The Evil GM – TPK, OH NO! It happens!

You’ve been in a great adventure, things are looking up, your character has made it past level 1, level 2 and finally made it into level 3, where he is a bit more stable. Suddenly the DM is throwing different monsters at you, the rewards are getting bigger and you decide that its time to take a few more risks.

One night when you believe one good solid night of adventuring will level up your character to level 4 and start down a new path of excitement. You and your party are down in dungeon crawl, but it seems you just can’t get it together to tonight. You convince the party to skip a few rest periods to push on, going deeper into the dungeon, looking for anything. Your party is ambushed, but your party seems to have it under control. Suddenly the tides turn as your fellow party members start missing on their attacks and the enemy is hitting now, and hitting hard.

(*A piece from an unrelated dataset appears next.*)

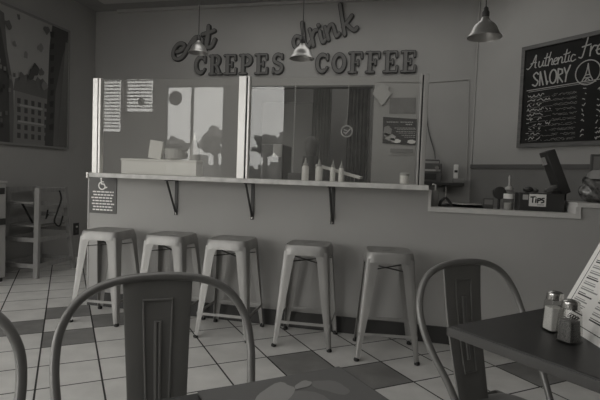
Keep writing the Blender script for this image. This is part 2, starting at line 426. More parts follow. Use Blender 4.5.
# ================================================================ DINING CHAIRS (metal cafe chairs)
def make_chair(label):
    t = thing('cafe_chair', label, 'chair', (0, 0, 0), 0, 'metal cafe chairs at the tables')
    # seat: rounded trapezoid, front at -y
    N = 48; b = MB(); rings = []
    def sh(k, g_, z):
        a = 2*pi*k/N; x, y = cos(a), sin(a); q = (abs(x)**5+abs(y)**5)**(-1/5); x *= q; y *= q
        return (x*(.178-.012*y+g_), y*(.165+g_)-.035, z-.045)
    for g_, z in ((.004, .418), (.002, .440), (-.002, .448), (-.010, .450), (-.020, .446), (-.08, .442), (-.16, .440)):
        rings.append([b.v(sh(k, g_, z)) for k in range(N)])
    for A, B in zip(rings, rings[1:]):
        for k in range(N): b.face([A[k], A[(k+1) % N], B[(k+1) % N], B[k]])
    b.face(rings[-1]); b.build('seat', SPLATM, t, smooth=True)
    for sx in (-1, 1):
        for sy in (-1, 1):
            b = MB(); rows = []
            for (f, wd) in ((0, .10), (.1, .07), (.4, .056), (.75, .042), (1, .032)):
                cx = .178+(.215-.178)*f; cy = .175+(.225-.175)*f; z = .385*(1-f)+.016*f; rr = .014
                pts = [(cx-wd, cy), (cx-rr, cy), (cx-rr*.3, cy-rr*.3), (cx, cy-rr), (cx, cy-wd)]
                rows.append([b.v((sx*x, sy*y-.005, z)) for x, y in pts])
            for A, B in zip(rows, rows[1:]):
                for k in range(4): b.face([A[k], A[k+1], B[k+1], B[k]])
            bmesh.ops.recalc_face_normals(b.bm, faces=b.bm.faces)
            bmesh.ops.solidify(b.bm, geom=b.bm.faces[:], thickness=.003)
            leg = b.build('leg', SPLATM, t, smooth=True)
            MB().lathe([(.013, 0), (.017, .003), (.017, .014), (.012, .02)], 12, (sx*.203, sy*.213-.005, 0)).build('rubber_foot', RUB, leg, smooth=True)
    hp = [(-.184, -.04, .39), (-.205, .03, .52), (-.221, .085, .60), (-.228, .125, .67), (-.218, .155, .740), (-.177, .177, .801), (-.105, .188, .834), (0, .191, .844)]
    P = spline(hp+[(-x, y, z) for x, y, z in hp[-2::-1]], 7)
    MB().tube(P, .0107, 12).build('back_hoop', CHAIRM, t, smooth=True)
    # splat: pressed sheet with folded sides and a long raised panel
    b = MB(); rows = []
    ns = 14
    def yc(z): u = (z-.43)/.41; return .118+.072*u+.010*sin(pi*u)
    def hw(z): u = (z-.43)/.41; return .066+.020*u
    for k in range(ns+1):
        z = .398+.44*k/ns; w_ = hw(z); y = yc(z)
        rows.append([b.v((x, yy, z)) for x, yy in ((-w_, y+.008), (-w_, y+.002), (-w_+.004, y), (-w_*.5, y+.002), (0, y+.003), (w_*.5, y+.002), (w_-.004, y), (w_, y+.002), (w_, y+.008))])
    for A, B in zip(rows, rows[1:]):
        for k in range(8): b.face([A[k], A[k+1], B[k+1], B[k]])
    bmesh.ops.recalc_face_normals(b.bm, faces=b.bm.faces)
    bmesh.ops.solidify(b.bm, geom=b.bm.faces[:], thickness=.002)
    sp_ = b.build('back_splat', SPLATM, t, smooth=True)
    b = MB()
    for (w0, w1, z0, z1, r) in ((.026, .036, .49, .785, .0034), (.004, .0055, .53, .730, .0052)):
        q = []
        zz = [z0+(z1-z0)*k/10 for k in range(11)]
        for z in zz: q.append((-(w0+(w1-w0)*(z-z0)/(z1-z0)), yc(z)+.001, z))
        for z in zz[::-1]: q.append(((w0+(w1-w0)*(z-z0)/(z1-z0)), yc(z)+.001, z))
        b.tube(q, r, 8, closed=True)
    b.build('pressed_panel', SPLATM, sp_, smooth=True)
    return t
ch = make_chair('dark metal cafe chair with arched back in the left foreground, whole hoop seen')
ch.location = (-.514, .945, 0); ch.rotation_euler = (0, 0, radians(34.5))
dup(ch, (.296, 1.545, 0), radians(42), 'dark metal cafe chair tucked behind the black table on the right')
dup(ch, (-.862, .565, 0), radians(36), 'dark metal cafe chair cut by the left edge, only its hoop shows')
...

One by one your party members start dropping like flies, and finally its just your character left. So you decide to run, the monsters give chase and finally corner your character due to a wrong frantic turn. You decide to fight for your very last breath…
*FADE TO BLACK*
The group all throws their hands up in the air as the last character finally drops down to the ground dead, screaming at each other with blames, and then finally turn to the DM, blaming him for being so cruel. 
Is it the DM’s fault?
Was it the Party’s fault?
I think it can be a mix of both sides for the correct answer. 
Face it, a TPK is memorable, but in the long run is not really all that fun (except for the DM).

In this very situation, the party could have decided to not skip those rest periods and be “XP greedy” as I’ve heard some people call it. Maybe if they rested properly they could have survived what seemed like an easy encounter.
Maybe the DM should have not had the monsters pursue the character that attempted to run away from the monsters.
But doesn’t the DM have the right to play the monsters as he sees fit?

2 thoughts on “The Evil GM – TPK, OH NO! It happens!

  1. Make the next game the ghosts of the character's seeking to train the next group in, telling them about the overarching plotlines, giving them the pointers of hindsight.

    Or they all wake up in chains on a galley ship.

  2. To be fair, I've been in a few groups where the TPKs actually were fun. The party went in with the right attitude of it being a game and they were pleased to go out in a blaze of glory. Now, granted, most of the time there's frustration and in the aftermath a sense of "Erm… OK, now what?"

    I mean if your campaign isn't episodic in nature and have a unifying over-arching plot, how do you integrate an entirely new party into that? The true danger of a TPK, for me, is that it can kill the momentum of the players and invalidate the hard work of a DM. That being said, if players and DM work together, they can find a way to keep things going in a believable and entertaining fashion.